Hoy, la Palabra de Dios nos cuenta la historia de dos viudas.
La primera vivía en Sarepta y tenía un hijo, pero era muy pobre. Llega el profeta Elías, le pide que le prepare una torta, y le promete que ni la orza de harina se vaciará ni la alcuza de aceite se agotará. Y así fue.
La segunda vivía en Jerusalén, y también era pobre. Fue y dio una limosna para el templo. Y Jesús alabó su generosidad porque, aunque parecía poca cosa, era todo lo que tenía para vivir.
De ambas viudas pobres y generosas, hemos de aprender tres cosas:
- Ante todo, la confianza en Dios. No nos pide Él que seamos ingenuos con el dinero, pensando que no es importante; o descuidados pensando que no hace falta llevar bien las cuentas. Nos pide que, además de ser responsables, por encima de ello, confiemos en Dios. Él es el Creador. Él es la riqueza infinita y la fuente de toda riqueza. Por tanto, hagamos nuestro trabajo y, una vez hecho, dejemos todo en manos del que todo lo puede con confianza. Él no nos ha prometido que vamos a ser ricos, pero sí que va a estar con nosotros todos los días hasta el fin del mundo. Él es nuestro Padre que se preocupa por nosotros: “El Señor da pan a los hambrientos, sustenta al huérfano y a la viuda”. Confiemos de verdad en Él.
- Segundo, la generosidad. Con Dios y con los demás. Todos tendemos a ser más bien egoístas. Pero ser egoísta es un engaño. “Hay más alegría en dar que en recibir”, dice el libro de los Hechos. Haced la prueba. Qué alegría ver a una persona contenta porque le hemos dedicado un poco de tiempo, o una sonrisa, o le hemos hecho un favor. Dios bendice a la persona generosa, porque Él es generoso.
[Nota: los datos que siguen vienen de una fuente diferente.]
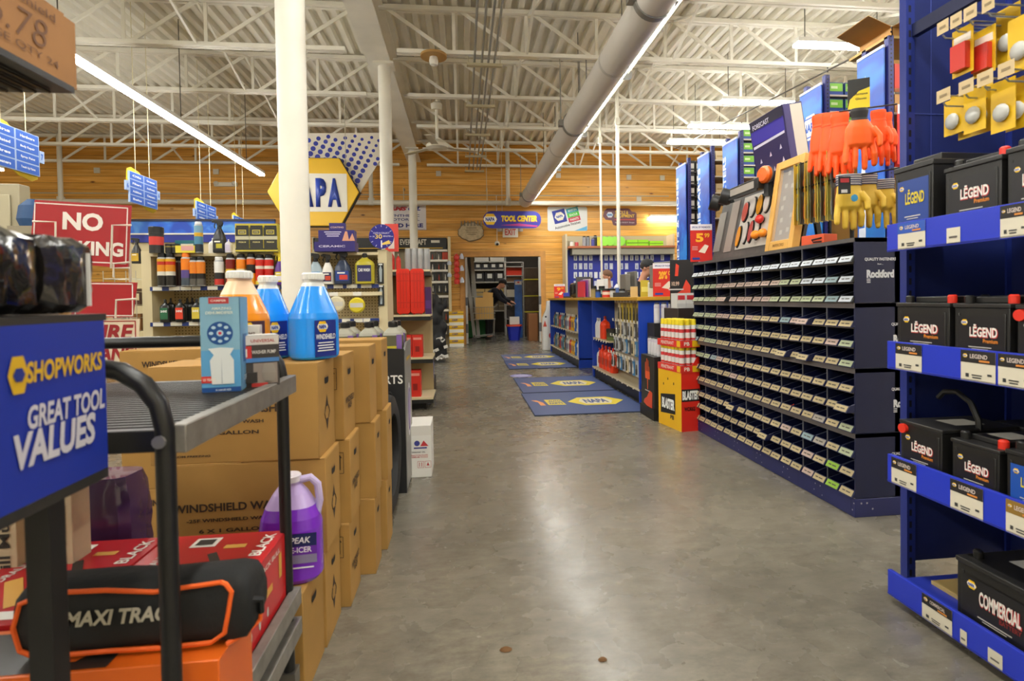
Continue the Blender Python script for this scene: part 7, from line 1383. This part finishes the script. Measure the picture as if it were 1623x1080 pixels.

- Tercero, el valor de la limosna. La limosna es, primeramente, un ejercicio de caridad: haces el bien a los pobres o a la Iglesia (Hoy es el día de la Iglesia diocesana, día para preguntarnos: ¿quién va a sostener la labor de la Iglesia si no somos nosotros, los católicos?). Pero no solo eso. Como nuestro corazón es un poco “pegajoso”, se va apegando a cosas que muchas veces no son según la voluntad de Dios, o incluso nos apartan de Dios. Para poder entregarnos al Señor necesitamos un corazón libre. Y a esto nos ayuda enormemente la limosna: es un ejercicio de desprendimiento de lo material, de desapego, de libertad. Por eso, la Iglesia ha enseñado siempre que la limosna purifica, endereza.
Las viudas de las lecturas de hoy supieron confiar en Dios, ser generosas y dar limosna. ¿Lo hacemos nosotros? Pidamos a María, Madre de la confianza, que nos haga vivir así para tener contento a Dios y para alcanzar su bendición.